Noisms over on the Monsters & Manuals blog has an interesting rumination on
fantasy dolphins and failures of imagination that bears directly on the
Great & Small project.
I've noted before that the best works of animal fantasy don't so much anthropomorphize their animal characters as they zoomorphize their human audience's perceptions. That is to say, these works don't turn animals into humans with the serial numbers filed off; instead, they successfully put a human reader's mind into a plausible facsimile of an animal's mind. Self-centered as we are, we often mistake this for "anthropomorhpizing," but it's a different trick.
One of the reasons
Watership Down was such a, well, watershed moment in this kind of fiction is because it de-mystified rabbits, showing human readers that rabbit society was anything but perpetual cuddliness. A few other animal fantasy works have risen to this challenge, too;
Wayne Smith's horror novel Thor, about the battle of wits between a werewolf and the family dog (told from the titular dog's point of view), really conveys to the reader what it must be like to be a dog: the short attention span, the repetitive thinking, the self-perception of oneself as a member of a human pack, walking through a world dominated by scents, etc.
D&D fails on this project a lot, either treating animals as boring stat blocks with no distinctive traits of their own (sword-fodder, in other words), or playing them up as tropes rooted in pop culture. As Noisms points out, the AD&D 2nd edition treatment of dolphins has way more to do with human projections than with actual cetacean behavior. Which would be fine -- gaming is rooted in and reflects pop culture, after all -- except that treating dolphins realistically might have made them more interesting.
My humble project is an effort to bridge that gap. When I get around to statting dolphins as PCs, (soon...), they're not necessarily going to be romanticized lifeguards for humans and sea elves. They are a hell of a lot more interesting than that.
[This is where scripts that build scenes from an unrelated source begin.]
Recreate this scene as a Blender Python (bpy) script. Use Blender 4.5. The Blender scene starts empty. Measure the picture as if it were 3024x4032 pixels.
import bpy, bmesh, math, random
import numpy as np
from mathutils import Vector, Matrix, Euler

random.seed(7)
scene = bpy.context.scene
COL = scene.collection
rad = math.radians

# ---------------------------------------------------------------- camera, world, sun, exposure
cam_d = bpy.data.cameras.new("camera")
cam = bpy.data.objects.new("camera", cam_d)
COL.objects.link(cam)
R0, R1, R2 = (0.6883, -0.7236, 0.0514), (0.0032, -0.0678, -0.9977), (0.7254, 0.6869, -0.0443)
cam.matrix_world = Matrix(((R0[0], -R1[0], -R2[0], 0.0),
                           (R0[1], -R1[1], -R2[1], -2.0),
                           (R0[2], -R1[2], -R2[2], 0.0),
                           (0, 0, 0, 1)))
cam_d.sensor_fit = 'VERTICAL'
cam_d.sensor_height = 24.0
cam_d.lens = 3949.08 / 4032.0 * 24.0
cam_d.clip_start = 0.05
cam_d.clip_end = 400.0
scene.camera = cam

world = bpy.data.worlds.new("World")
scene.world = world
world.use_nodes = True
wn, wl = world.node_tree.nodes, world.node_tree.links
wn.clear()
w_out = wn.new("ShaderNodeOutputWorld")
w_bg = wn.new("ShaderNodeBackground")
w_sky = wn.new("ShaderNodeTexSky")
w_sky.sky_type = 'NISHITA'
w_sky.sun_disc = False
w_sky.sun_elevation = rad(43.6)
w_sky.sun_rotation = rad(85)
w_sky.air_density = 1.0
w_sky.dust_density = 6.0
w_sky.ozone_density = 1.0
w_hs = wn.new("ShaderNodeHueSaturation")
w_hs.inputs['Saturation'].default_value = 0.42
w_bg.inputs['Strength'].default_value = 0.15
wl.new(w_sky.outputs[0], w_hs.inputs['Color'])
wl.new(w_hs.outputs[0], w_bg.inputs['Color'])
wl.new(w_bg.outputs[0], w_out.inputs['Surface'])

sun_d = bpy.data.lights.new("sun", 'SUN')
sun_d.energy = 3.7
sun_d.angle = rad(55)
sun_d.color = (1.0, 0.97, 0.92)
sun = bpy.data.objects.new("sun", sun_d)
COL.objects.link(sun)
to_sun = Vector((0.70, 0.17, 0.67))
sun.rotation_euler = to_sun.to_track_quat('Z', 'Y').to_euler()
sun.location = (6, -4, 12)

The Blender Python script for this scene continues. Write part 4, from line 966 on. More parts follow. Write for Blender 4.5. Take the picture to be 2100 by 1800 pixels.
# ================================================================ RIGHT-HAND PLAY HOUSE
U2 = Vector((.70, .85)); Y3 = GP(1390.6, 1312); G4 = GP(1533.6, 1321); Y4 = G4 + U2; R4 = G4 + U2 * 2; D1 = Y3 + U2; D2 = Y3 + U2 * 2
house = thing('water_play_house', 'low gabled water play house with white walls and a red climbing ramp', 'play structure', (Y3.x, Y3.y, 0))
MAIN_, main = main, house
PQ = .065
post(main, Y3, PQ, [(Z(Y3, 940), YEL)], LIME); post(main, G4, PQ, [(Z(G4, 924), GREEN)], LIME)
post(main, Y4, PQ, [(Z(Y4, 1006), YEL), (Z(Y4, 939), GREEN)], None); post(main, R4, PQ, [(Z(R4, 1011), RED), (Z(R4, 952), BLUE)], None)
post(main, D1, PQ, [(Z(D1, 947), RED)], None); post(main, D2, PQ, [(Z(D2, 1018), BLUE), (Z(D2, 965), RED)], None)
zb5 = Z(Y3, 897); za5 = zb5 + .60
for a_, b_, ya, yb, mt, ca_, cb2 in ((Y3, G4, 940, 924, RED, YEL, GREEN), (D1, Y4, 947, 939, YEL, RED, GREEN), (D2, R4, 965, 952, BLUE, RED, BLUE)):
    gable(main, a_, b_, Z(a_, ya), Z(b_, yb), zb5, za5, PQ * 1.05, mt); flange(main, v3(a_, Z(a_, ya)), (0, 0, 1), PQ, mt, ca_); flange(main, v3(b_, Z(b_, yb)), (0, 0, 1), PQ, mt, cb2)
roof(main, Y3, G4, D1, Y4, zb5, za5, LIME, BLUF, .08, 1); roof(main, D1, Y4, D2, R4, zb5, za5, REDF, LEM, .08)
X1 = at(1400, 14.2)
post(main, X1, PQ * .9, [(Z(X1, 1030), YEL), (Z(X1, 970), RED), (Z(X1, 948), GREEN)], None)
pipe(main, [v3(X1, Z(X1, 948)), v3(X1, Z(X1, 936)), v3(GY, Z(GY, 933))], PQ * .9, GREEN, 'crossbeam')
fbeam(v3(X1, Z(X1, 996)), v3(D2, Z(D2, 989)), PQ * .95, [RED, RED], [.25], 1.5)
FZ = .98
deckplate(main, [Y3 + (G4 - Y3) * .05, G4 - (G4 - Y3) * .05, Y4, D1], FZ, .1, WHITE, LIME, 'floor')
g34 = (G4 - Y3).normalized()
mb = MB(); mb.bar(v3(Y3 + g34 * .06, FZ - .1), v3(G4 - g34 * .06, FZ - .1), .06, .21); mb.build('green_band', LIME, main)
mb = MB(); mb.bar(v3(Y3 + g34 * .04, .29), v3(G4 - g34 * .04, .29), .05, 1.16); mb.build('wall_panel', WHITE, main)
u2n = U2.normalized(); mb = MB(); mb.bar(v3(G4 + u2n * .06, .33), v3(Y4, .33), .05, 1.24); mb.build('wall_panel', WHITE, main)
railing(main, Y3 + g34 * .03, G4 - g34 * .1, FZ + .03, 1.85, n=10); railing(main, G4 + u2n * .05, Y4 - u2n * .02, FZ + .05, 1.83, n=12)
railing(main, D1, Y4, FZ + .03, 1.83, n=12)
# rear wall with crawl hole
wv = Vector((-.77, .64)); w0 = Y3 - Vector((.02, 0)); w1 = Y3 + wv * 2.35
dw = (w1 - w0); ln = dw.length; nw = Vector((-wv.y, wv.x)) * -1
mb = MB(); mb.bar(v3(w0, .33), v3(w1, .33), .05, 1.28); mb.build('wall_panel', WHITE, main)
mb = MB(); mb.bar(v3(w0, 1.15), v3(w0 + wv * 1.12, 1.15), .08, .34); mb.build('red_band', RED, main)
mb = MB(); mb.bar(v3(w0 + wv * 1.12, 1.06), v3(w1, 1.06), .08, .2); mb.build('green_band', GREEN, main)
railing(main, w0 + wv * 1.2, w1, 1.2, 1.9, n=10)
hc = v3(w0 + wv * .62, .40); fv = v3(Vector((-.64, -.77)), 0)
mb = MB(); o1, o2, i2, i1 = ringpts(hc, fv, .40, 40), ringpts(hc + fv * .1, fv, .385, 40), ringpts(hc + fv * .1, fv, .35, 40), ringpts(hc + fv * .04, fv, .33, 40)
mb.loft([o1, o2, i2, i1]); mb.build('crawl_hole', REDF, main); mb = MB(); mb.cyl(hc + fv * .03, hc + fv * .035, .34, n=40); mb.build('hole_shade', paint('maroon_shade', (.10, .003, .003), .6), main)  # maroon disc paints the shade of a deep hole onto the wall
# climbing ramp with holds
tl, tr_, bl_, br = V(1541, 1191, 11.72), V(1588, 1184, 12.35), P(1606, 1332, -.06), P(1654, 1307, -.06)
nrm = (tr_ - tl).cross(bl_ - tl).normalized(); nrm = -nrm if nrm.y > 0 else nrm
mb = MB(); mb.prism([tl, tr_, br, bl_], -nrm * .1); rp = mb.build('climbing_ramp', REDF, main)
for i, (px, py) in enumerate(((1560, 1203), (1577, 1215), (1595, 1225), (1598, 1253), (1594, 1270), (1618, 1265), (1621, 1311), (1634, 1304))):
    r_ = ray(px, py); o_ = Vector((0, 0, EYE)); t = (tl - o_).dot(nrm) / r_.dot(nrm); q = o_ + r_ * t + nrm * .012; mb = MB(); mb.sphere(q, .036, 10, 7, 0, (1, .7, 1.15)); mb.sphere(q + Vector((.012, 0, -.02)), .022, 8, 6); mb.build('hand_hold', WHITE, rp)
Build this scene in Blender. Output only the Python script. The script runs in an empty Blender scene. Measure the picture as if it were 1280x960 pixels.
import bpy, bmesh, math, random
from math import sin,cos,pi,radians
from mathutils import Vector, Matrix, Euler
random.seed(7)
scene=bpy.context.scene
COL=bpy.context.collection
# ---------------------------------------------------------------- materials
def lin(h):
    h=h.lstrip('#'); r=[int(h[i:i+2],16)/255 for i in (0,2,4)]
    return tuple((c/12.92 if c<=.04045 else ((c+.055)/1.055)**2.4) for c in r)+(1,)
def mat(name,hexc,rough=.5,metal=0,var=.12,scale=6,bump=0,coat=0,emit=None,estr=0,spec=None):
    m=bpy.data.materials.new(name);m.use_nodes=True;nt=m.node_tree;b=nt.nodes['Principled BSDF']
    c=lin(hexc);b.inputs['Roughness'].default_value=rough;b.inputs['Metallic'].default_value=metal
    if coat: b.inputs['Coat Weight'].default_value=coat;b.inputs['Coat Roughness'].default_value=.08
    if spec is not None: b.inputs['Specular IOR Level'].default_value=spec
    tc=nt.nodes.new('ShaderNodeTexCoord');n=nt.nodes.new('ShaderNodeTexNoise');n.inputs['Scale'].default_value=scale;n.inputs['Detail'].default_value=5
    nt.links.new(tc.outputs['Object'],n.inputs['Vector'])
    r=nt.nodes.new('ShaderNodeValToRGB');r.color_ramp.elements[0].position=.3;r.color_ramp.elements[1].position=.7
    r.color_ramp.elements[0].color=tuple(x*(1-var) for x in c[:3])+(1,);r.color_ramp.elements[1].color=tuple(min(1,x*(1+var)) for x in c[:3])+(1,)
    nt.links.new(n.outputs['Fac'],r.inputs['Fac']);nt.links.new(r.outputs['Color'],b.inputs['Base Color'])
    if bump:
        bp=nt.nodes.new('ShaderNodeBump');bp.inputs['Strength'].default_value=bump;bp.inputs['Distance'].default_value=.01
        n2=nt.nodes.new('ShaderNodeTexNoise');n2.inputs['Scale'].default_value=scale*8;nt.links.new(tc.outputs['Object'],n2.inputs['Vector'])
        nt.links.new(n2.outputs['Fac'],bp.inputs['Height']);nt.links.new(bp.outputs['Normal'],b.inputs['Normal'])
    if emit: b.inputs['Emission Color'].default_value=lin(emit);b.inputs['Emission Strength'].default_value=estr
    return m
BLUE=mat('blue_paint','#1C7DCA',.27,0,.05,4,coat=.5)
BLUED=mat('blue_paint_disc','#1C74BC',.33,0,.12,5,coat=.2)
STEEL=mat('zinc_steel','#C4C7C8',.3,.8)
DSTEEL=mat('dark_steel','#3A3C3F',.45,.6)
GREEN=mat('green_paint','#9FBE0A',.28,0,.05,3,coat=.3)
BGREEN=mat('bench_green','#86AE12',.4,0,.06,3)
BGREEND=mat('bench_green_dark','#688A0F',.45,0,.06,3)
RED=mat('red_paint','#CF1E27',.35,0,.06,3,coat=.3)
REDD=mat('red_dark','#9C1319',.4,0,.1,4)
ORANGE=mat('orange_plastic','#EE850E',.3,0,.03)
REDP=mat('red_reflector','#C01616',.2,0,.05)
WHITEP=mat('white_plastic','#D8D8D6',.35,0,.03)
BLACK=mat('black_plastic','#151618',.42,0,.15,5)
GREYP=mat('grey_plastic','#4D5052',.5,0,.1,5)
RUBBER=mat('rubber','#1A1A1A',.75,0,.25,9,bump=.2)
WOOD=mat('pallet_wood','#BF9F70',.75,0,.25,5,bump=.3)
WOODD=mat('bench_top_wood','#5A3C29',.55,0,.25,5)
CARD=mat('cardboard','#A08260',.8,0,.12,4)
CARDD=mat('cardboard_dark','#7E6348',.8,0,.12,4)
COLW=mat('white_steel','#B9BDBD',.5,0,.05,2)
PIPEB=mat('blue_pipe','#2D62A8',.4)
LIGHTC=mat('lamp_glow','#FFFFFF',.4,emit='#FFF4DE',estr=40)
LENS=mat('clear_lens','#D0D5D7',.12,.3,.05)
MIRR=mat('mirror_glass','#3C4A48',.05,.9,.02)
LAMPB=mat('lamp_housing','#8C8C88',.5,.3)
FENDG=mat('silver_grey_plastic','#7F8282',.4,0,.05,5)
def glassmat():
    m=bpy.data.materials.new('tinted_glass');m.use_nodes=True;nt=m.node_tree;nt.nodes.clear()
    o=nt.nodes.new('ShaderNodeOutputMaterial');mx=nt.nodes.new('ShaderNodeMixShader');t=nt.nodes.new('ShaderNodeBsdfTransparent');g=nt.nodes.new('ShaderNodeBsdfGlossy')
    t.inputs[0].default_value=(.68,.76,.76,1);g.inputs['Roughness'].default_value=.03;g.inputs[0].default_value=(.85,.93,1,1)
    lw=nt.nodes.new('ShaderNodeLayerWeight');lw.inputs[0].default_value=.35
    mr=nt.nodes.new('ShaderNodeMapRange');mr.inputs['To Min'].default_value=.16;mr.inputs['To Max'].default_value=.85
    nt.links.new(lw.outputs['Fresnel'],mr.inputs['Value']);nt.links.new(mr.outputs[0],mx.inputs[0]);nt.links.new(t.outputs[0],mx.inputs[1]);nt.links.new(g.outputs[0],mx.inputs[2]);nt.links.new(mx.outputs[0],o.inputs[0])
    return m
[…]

But I think Noisms goes a bit too far in his analysis of animals as inscrutable. He writes:
We have a failure of imagination when it comes to cute or intelligent
animals. We have a natural tendency to impute them with emotions and
ideas that are not their own. Animal lovers (I count myself one) are
especially guilty of this. It's odd that the more time one spends
thinking about and looking at animals, the more one tends to develop
this blind spot about them. It often does them a disservice: it
infantilises them. It reduces their complex and fundamentally alien
nature.
Animals
are very different from us, to be sure, but they are not "fundamentally alien." At least, mammals aren't.
Evolution is a thing. And there is a thing within that thing called
homology, which tells us that related species will share many traits thanks to common ancestry. We know that the brain structures and functions that govern our emotions and behaviors are homologous within mammals, and some are even homologous across greater taxic expanses (the hippocampal system, for instance, appears to do pretty much in birds what it also does in mammals, which tells us that the last common ancestor of birds and mammals probably had this trait, too).
In short, animal minds are not a
complete mystery to us. Their most recent evolutionary changes create important differences, of course, but our shared heritage as fellow earthlings means that we still have a great deal in common, even mentally. We actually can plausibly infer a great deal about
what it is like to be a bat, as Kenneth Oppel does in his
Silverwing trilogy.
The key to animal fantasy is striking the right balance for your audience. You can find works that almost completely anthropomorphize their animal characters, to the point of dressing them up and putting swords in their paws (
Redwall,
Mouse Guard, some of the
Chronicles Of Narnia...). You can also find works in the genre that try to complete zoomorphize the reader's perception of the world (as in
Robert Bakker's Raptor Red, written entirely in the present tense, with no dialogue at all). Most animal fantasy falls in the middle somewhere, humanizing their characters enough to make them both sympathetic and empathetic, but also giving the audience a feel for what it must actually be like to be one of those animals.
In the
Great & Small game, I plan to have options for all of these interpretations except for completely-anthropomorphized animals.
In the
Trucewood Vale setting, the animals are all as sapient as longpaws, can speak fluent Common, and often adventure alongside humanoids.
In the
Creepy Crawlies setting, the animal characters are capable of understanding humans with great effort and can talk among themselves, but remain largely in a world of their own.
And in the
Legacy Of The Longpaws setting, there will be no magic, no humans, and the animals' cultures will be as realistic as possible.